UDP: Message Passing
Another kind of client-server setup is one that uses not connections, but messages. UDP
communications involve much lower overhead but also provide less reliability, as there are no
promises that messages will arrive at all, let alone in order and unmangled. Still, UDP offers
some advantages over TCP, including being able to "broadcast" or
"multicast" to a whole bunch of destination hosts at once (usually on your local
subnet). If you find yourself overly concerned about reliability and start building checks
into your message system, then you probably should use just TCP to start with.
Note that UDP datagrams are not a bytestream and should not be treated as such. This
makes using I/O mechanisms with internal buffering like stdio (i.e. print() and friends)
especially cumbersome. Use syswrite(), or better send(), like in the example below.

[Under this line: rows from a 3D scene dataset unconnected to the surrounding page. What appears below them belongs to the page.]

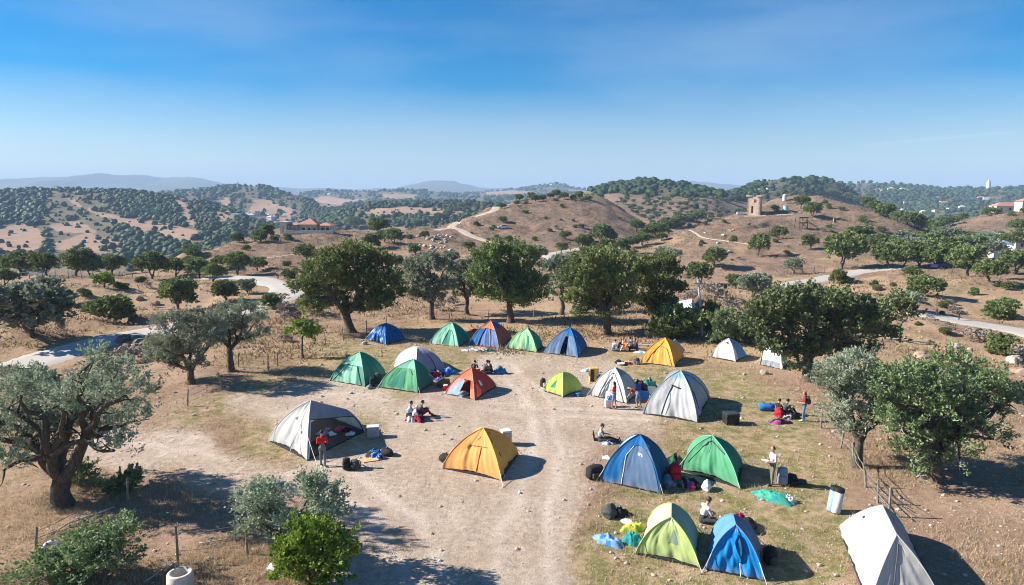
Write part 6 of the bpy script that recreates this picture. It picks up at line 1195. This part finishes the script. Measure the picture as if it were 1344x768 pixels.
# by the right fence
duffel('bright blue duffel bag left of the pair by the fence', 1006, 539, .9, .24, P_['blue'], -10); sack('red bag held by the reclining person by the fence', 1023, 546, .34, P_['red'], sq=1.1); heap('purple and dark clothes on the grass below the pair by the fence', 1025, 555, 1.6, .6, .2, [P_['purple'], P_['black'], P_['pink']], -8, seed=43); heap('black and white blanket over the legs of the person in charcoal', 1038, 549, 1.0, .6, .28, [P_['black'], P_['black'], P_['white']], -8, 'blanket', 'blanket', 44)
for dx, lab in ((-4, 'tall pale blue canister leaning left of its white twin'), (1, 'tall white canister with a black cap near the long white tent')):
    o = empty('canister', gp(1095 + dx, 673 + (0 if dx > 0 else -2)), R(0), lab, 'canister'); o.rotation_euler = (R(-4), R(9), 0); MB().tube([(0, 0, 0), (0, 0, .06), (0, 0, .9)], [.17, .20, .20], 20).build('body', WP if dx > 0 else F['cyan'], o, smooth=True); MB().tube([(0, 0, .9), (0, 0, 1.06)], [.212, .212], 20).build('cap', BP, o); MB().tube([(-.1, 0, 1.05), (0, 0, 1.15), (.1, 0, 1.05)], .014, 5).build('handle', BP, o)
# ------------------------------------------------------------------ fences, poles
def fence(label, posts, h=1.15, wires=3, r=.045, mat=None, sagr=0, name='wire_fence', lean=.09, seed=1, wr=.010):
    rg = np.random.RandomState(seed); P = [gp(*q) for q in posts]; o = empty(name, P[0], 0, label, 'fence'); b0 = P[0]; tops = []
    for p in P:
        l = rg.randn(2) * lean; t = p - b0 + np.array([l[0], l[1], h * rg.uniform(.88, 1.1)]); tops.append((p - b0, t)); q = p - b0
        MB().tube([q + (0, 0, -.3), q + (t - q) * .5 + rg.randn(3) * .012, t], [r * 1.15, r, r * .85], 7).build('post', mat or M['post'], o)
    for k in range(wires):
        s = (k + .7) / (wires + .1)
        w = MB()
        for (a0, a1), (b0_, b1) in zip(tops[:-1], tops[1:]):
            A, B = a0 + (a1 - a0) * s, b0_ + (b1 - b0_) * s; n = 7; L_ = np.linalg.norm(B - A); pts = [A + (B - A) * i / n - np.array([0, 0, math.sin(math.pi * i / n) * .02 * L_]) for i in range(n + 1)]; w.tube(pts, wr, 4)
        w.build('wire', M['wire'], o)
    return o
fence('old wire fence of thin posts running along the left edge of the camp', [(246, 533), (292, 512), (313, 482), (352, 487), (364, 481), (396, 471), (428, 456), (451, 447), (481.5, 438), (507, 428), (548, 424), (590, 421), (640, 419), (700, 418)], 1.25)
fence('short run of leaning posts in the dry grass at the bottom left', [(45.5, 727), (167, 660), (160, 640)], 1.1, 2, seed=3); fence('leaning posts and wire behind the concrete pipe', [(233, 740), (325, 728), (352, 715)], 1.3, 2, seed=4)
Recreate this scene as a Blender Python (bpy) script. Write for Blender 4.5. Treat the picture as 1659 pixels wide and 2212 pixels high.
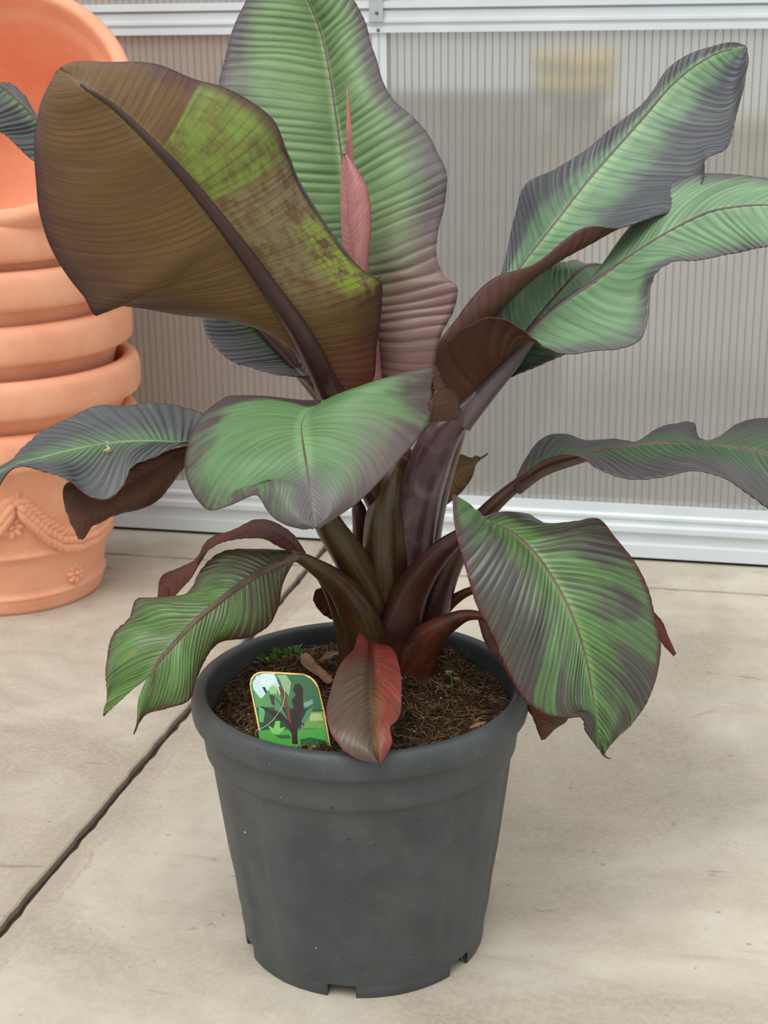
import bpy, bmesh, math, random
import numpy as np
from mathutils import Vector, Matrix

for o in list(bpy.data.objects):
    bpy.data.objects.remove(o)
scene = bpy.context.scene
COL = scene.collection
rnd = random.Random(7)

# ------------------------------------------------------------------ camera
F = 3323.0                       # focal length in pixels of the 1659 x 2212 frame
CAM = np.array([0.0322, -1.7532, 1.129])
PITCH, ROLL = 0.3087, -0.0124
FW = np.array([0, math.cos(PITCH), -math.sin(PITCH)])
_r0 = np.array([1.0, 0, 0]); _u0 = np.cross(_r0, FW)
RT = math.cos(ROLL) * _r0 + math.sin(ROLL) * _u0
UP = -math.sin(ROLL) * _r0 + math.cos(ROLL) * _u0
cd = bpy.data.cameras.new('camera'); cam = bpy.data.objects.new('camera', cd); COL.objects.link(cam)
cd.sensor_fit = 'VERTICAL'; cd.sensor_height = 36.0; cd.lens = F / 2212 * 36.0
cd.clip_start = 0.05; cd.clip_end = 100
cam.matrix_world = Matrix(((RT[0], UP[0], -FW[0], CAM[0]), (RT[1], UP[1], -FW[1], CAM[1]),
                           (RT[2], UP[2], -FW[2], CAM[2]), (0, 0, 0, 1)))
cd.dof.use_dof = True; cd.dof.focus_distance = 1.83; cd.dof.aperture_fstop = 11.0
scene.camera = cam

# ------------------------------------------------------------------ world, sun, exposure
scene.view_settings.view_transform = 'Standard'
scene.view_settings.look = 'None'
scene.view_settings.gamma = 1.0
scene.view_settings.use_curve_mapping = False
scene.view_settings.exposure = 0.18
scene.cycles.use_denoising = True
scene.cycles.max_bounces = 10
world = bpy.data.worlds.new('overcast_sky'); scene.world = world; world.use_nodes = True
wn = world.node_tree; wn.nodes.clear()
wo = wn.nodes.new('ShaderNodeOutputWorld'); wb = wn.nodes.new('ShaderNodeBackground')
wt = wn.nodes.new('ShaderNodeTexCoord'); ws = wn.nodes.new('ShaderNodeSeparateXYZ')
wr = wn.nodes.new('ShaderNodeValToRGB')
wr.color_ramp.elements[0].position = 0.0; wr.color_ramp.elements[0].color = (0.71, 0.725, 0.735, 1)
wr.color_ramp.elements[1].position = 1.0; wr.color_ramp.elements[1].color = (1.19, 1.215, 1.235, 1)
wn.links.new(wt.outputs['Generated'], ws.inputs[0]); wn.links.new(ws.outputs['Z'], wr.inputs[0])
wn.links.new(wr.outputs[0], wb.inputs['Color']); wb.inputs['Strength'].default_value = 1.0
wn.links.new(wb.outputs[0], wo.inputs['Surface'])
sd = bpy.data.lights.new('veiled_sun', 'SUN'); sd.energy = 1.5; sd.angle = math.radians(40); sd.color = (1, 0.98, 0.95)
sun = bpy.data.objects.new('veiled_sun', sd); COL.objects.link(sun)
sun.rotation_euler = (math.radians(28), math.radians(-14), 0)

# ------------------------------------------------------------------ helpers
def P(x, y, Y):
    """world point seen at photograph pixel x, y on the vertical plane at depth Y"""
    d = FW + RT * (x - 829.5) / F - UP * (y - 1106) / F
    return CAM + d * ((Y - CAM[1]) / d[1])
def on_z(x, y, z):
    d = FW + RT * (x - 829.5) / F - UP * (y - 1106) / F
    return CAM + d * ((z - CAM[2]) / d[2])
def srgb(r, g, b):
    f = lambda c: (c / 255) / 12.92 if c / 255 <= 0.04045 else (((c / 255) + 0.055) / 1.055) ** 2.4
    return (f(r), f(g), f(b), 1.0)
def link(o, parent=None):
    COL.objects.link(o)
    if parent is not None:
        o.parent = parent
    return o
def mesh_obj(name, verts, faces, mats, parent=None, smooth=True):
    me = bpy.data.meshes.new(name)
    me.from_pydata([tuple(map(float, v)) for v in verts], [], faces)
    for m in (mats if isinstance(mats, (list, tuple)) else [mats]):
        me.materials.append(m)
    if smooth:
        me.polygons.foreach_set('use_smooth', [True] * len(me.polygons))
    me.update()
    return link(bpy.data.objects.new(name, me), parent)
def empty(name, loc=(0, 0, 0), rot=(0, 0, 0), parent=None):
    o = bpy.data.objects.new(name, None); o.location = loc; o.rotation_euler = rot; o.empty_display_size = 0.05
    return link(o, parent)
def tag(o, label=None, cat=None, group=None, kind=None):
    for k, v in (('label', label), ('category', cat), ('group', group), ('kind', kind)):
        if v: o[k] = v
    return o
def bx(x0, x1, y0, y1, z0, z1):
    v = [(x, y, z) for x in (x0, x1) for y in (y0, y1) for z in (z0, z1)]
    f = [(0, 1, 3, 2), (4, 6, 7, 5), (0, 4, 5, 1), (2, 3, 7, 6), (0, 2, 6, 4), (1, 5, 7, 3)]
    return v, f
def box(name, dims, mat, parent=None, bevel=0.0):
    v, f = bx(*dims)
    o = mesh_obj(name, v, f, mat, parent, smooth=False)
    if bevel:
        m = o.modifiers.new('bevel', 'BEVEL'); m.width = bevel; m.segments = 2
    return o
def lathe(profile, n=96, rfun=None):
    """profile: list of (r, z); open ends. returns verts, faces"""
    v, f = [], []
    for k, (r, z) in enumerate(profile):
        for i in range(n):
            a = 2 * math.pi * i / n
            rr = rfun(r, z, a) if rfun else r
            v.append((rr * math.cos(a), rr * math.sin(a), z))
    for k in range(len(profile) - 1):
        for i in range(n):
            j = (i + 1) % n
            f.append((k * n + i, k * n + j, (k + 1) * n + j, (k + 1) * n + i))
    return v, f
def spline(pts, t, ts):
    """cubic Hermite through pts (n,3) at parameters ts, sampled at t"""
    pts = np.asarray(pts, float); ts = np.asarray(ts, float); n = len(pts)
    m = np.zeros_like(pts)
    d = (pts[1:] - pts[:-1]) / (ts[1:] - ts[:-1])[:, None]
    m[0], m[-1] = d[0], d[-1]
    for i in range(1, n - 1):
        h0, h1 = ts[i] - ts[i - 1], ts[i + 1] - ts[i]
        m[i] = (d[i - 1] * h1 + d[i] * h0) / (h0 + h1)
    k = np.clip(np.searchsorted(ts, t, side='right') - 1, 0, n - 2)
    h = (ts[k + 1] - ts[k]); s = np.clip((t - ts[k]) / h, 0, 1)[:, None]; h = h[:, None]
    return ((2 * s ** 3 - 3 * s ** 2 + 1) * pts[k] + (s ** 3 - 2 * s ** 2 + s) * h * m[k]
            + (-2 * s ** 3 + 3 * s ** 2) * pts[k + 1] + (s ** 3 - s ** 2) * h * m[k + 1])
def rail_points(rail):
    """rail: list of (x, y[, depth[, u]]); missing depths are filled in between"""
    n = len(rail); Y = [None] * n; U = [None] * n
    for i, q in enumerate(rail):
        if len(q) > 2 and q[2] is not None: Y[i] = q[2]
        if len(q) > 3: U[i] = q[3]
    known = [i for i in range(n) if Y[i] is not None]
    Y = np.interp(range(n), known, [Y[i] for i in known])
    pts = np.array([P(q[0], q[1], y) for q, y in zip(rail, Y)])
    ch = np.concatenate([[0], np.cumsum(np.linalg.norm(np.diff(pts, axis=0), axis=1))])
    if U[0] is None: U[0] = 0.0
    if U[-1] is None: U[-1] = 1.0
    kn = [i for i in range(n) if U[i] is not None]
    u = np.interp(ch, [ch[i] for i in kn], [U[i] for i in kn])
    for i in range(1, n):
        if u[i] <= u[i - 1]: u[i] = u[i - 1] + 1e-4
    return pts, u
def rail_at(rail, t):
    pts, u = rail_points(rail)
    return spline(pts, t, u)
def noise1(seed, n):
    r = np.random.RandomState(seed); ph = r.rand(5) * 6.28; fr = np.array([2.1, 3.7, 5.3, 8.1, 12.7]); am = np.array([1, .8, .6, .4, .25])
    t = np.linspace(0, 1, n)
    return sum(a * np.sin(6.28 * f * t + p) for a, f, p in zip(am, fr, ph)) / 2.2

# node helpers -------------------------------------------------------
class NT:
    def __init__(self, name):
        self.m = bpy.data.materials.new(name); self.m.use_nodes = True
        self.t = self.m.node_tree; self.t.nodes.clear()
        self.out = self.t.nodes.new('ShaderNodeOutputMaterial')
    def n(self, typ, **kw):
        nd = self.t.nodes.new('ShaderNode' + typ)
        for k, v in kw.items(): setattr(nd, k, v)
        return nd
    def set(self, sock, v):
        if isinstance(v, bpy.types.NodeSocket): self.t.links.new(v, sock)
        else: sock.default_value = v
    def math(self, op, a, b=0.0, c=0.0, clamp=False):
        nd = self.n('Math', operation=op, use_clamp=clamp)
        self.set(nd.inputs[0], a); self.set(nd.inputs[1], b); self.set(nd.inputs[2], c)
        return nd.outputs[0]
    def smooth(self, x, a, b):
        nd = self.n('MapRange', interpolation_type='SMOOTHSTEP')
        self.set(nd.inputs[0], x); self.set(nd.inputs[1], a); self.set(nd.inputs[2], b)
        return nd.outputs[0]
    def mix(self, fac, a, b, blend='MIX'):
        nd = self.n('Mix', data_type='RGBA', blend_type=blend)
        self.set(nd.inputs[0], fac); self.set(nd.inputs[6], a); self.set(nd.inputs[7], b)
        return nd.outputs[2]
    def xyz(self, x, y, z):
        nd = self.n('CombineXYZ')
        for i, q in enumerate((x, y, z)): self.set(nd.inputs[i], q)
        return nd.outputs[0]
    def noise(self, vec, scale=1.0, detail=2.0, rough=0.5, dist=0.0):
        nd = self.n('TexNoise'); self.set(nd.inputs['Vector'], vec)
        nd.inputs['Scale'].default_value = scale; nd.inputs['Detail'].default_value = detail
        nd.inputs['Roughness'].default_value = rough; nd.inputs['Distortion'].default_value = dist
        return nd.outputs['Fac']
    def obj(self):
        return self.n('TexCoord').outputs['Object']
    def sep(self, v):
        nd = self.n('SeparateXYZ'); self.set(nd.inputs[0], v); return nd.outputs
    def bump(self, h, strength=0.3, dist=0.002, normal=None):
        nd = self.n('Bump'); nd.inputs['Strength'].default_value = strength; nd.inputs['Distance'].default_value = dist
        self.set(nd.inputs['Height'], h)
        if normal is not None: self.set(nd.inputs['Normal'], normal)
        return nd.outputs[0]
    def principled(self, col, rough=0.5, spec=0.5, metal=0.0, normal=None, **kw):
        nd = self.n('BsdfPrincipled'); self.set(nd.inputs['Base Color'], col); self.set(nd.inputs['Roughness'], rough)
        self.set(nd.inputs['Specular IOR Level'], spec); self.set(nd.inputs['Metallic'], metal)
        if normal is not None: self.set(nd.inputs['Normal'], normal)
        for k, v in kw.items(): self.set(nd.inputs[k], v)
        return nd.outputs[0]
    def mixs(self, fac, a, b):
        nd = self.n('MixShader'); self.set(nd.inputs[0], fac); self.set(nd.inputs[1], a); self.set(nd.inputs[2], b)
        return nd.outputs[0]
    def done(self, sh):
        self.t.links.new(sh, self.out.inputs['Surface']); return self.m
def plain(name, col, rough=0.5, spec=0.4, var=0.12, scale=30, metal=0.0, bump=0.0):
    k = NT(name); o = k.obj(); n = k.noise(o, scale, 4, 0.6)
    c = k.mix(k.smooth(n, 0.3, 0.7), tuple(x * (1 - var) for x in col[:3]) + (1,), tuple(min(1, x * (1 + var)) for x in col[:3]) + (1,))
    nm = k.bump(n, bump, 0.002) if bump else None
    return k.done(k.principled(c, rough, spec, metal, nm))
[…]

Here's a UDP program similar to the sample Internet TCP client given earlier. However,
instead of checking one host at a time, the UDP version will check many of them asynchronously
by simulating a multicast and then using select() to do a timed-out wait for I/O. To do
something similar with TCP, you'd have to use a different socket handle for each host.
#!/usr/bin/perl -w
use strict;
use Socket;
use Sys::Hostname;
my ( $count, $hisiaddr, $hispaddr, $histime,
$host, $iaddr, $paddr, $port, $proto,
$rin, $rout, $rtime, $SECS_of_70_YEARS);
$SECS_of_70_YEARS = 2208988800;
$iaddr = gethostbyname(hostname());
$proto = getprotobyname('udp');
$port = getservbyname('time', 'udp');
$paddr = sockaddr_in(0, $iaddr); # 0 means let kernel pick
socket(SOCKET, PF_INET, SOCK_DGRAM, $proto) || die "socket: $!";
bind(SOCKET, $paddr) || die "bind: $!";
$| = 1;
printf "%-12s %8s %s\n", "localhost", 0, scalar localtime time;
$count = 0;
for $host (@ARGV) {
$count++;
$hisiaddr = inet_aton($host) || die "unknown host";
$hispaddr = sockaddr_in($port, $hisiaddr);
defined(send(SOCKET, 0, 0, $hispaddr)) || die "send $host: $!";
}
$rin = '';
vec($rin, fileno(SOCKET), 1) = 1;
# timeout after 10.0 seconds
while ($count && select($rout = $rin, undef, undef, 10.0)) {
$rtime = '';
($hispaddr = recv(SOCKET, $rtime, 4, 0)) || die "recv: $!";
($port, $hisiaddr) = sockaddr_in($hispaddr);
$host = gethostbyaddr($hisiaddr, AF_INET);
$histime = unpack("N", $rtime) - $SECS_of_70_YEARS ;
printf "%-12s ", $host;
printf "%8d %s\n", $histime - time, scalar localtime($histime);
$count--;
}
|
|
Note that this example does not include any retries and may consequently fail to contact a
reachable host. The most prominent reason for this is congestion of the queues on the sending
host if the number of list of hosts to contact is sufficiently large.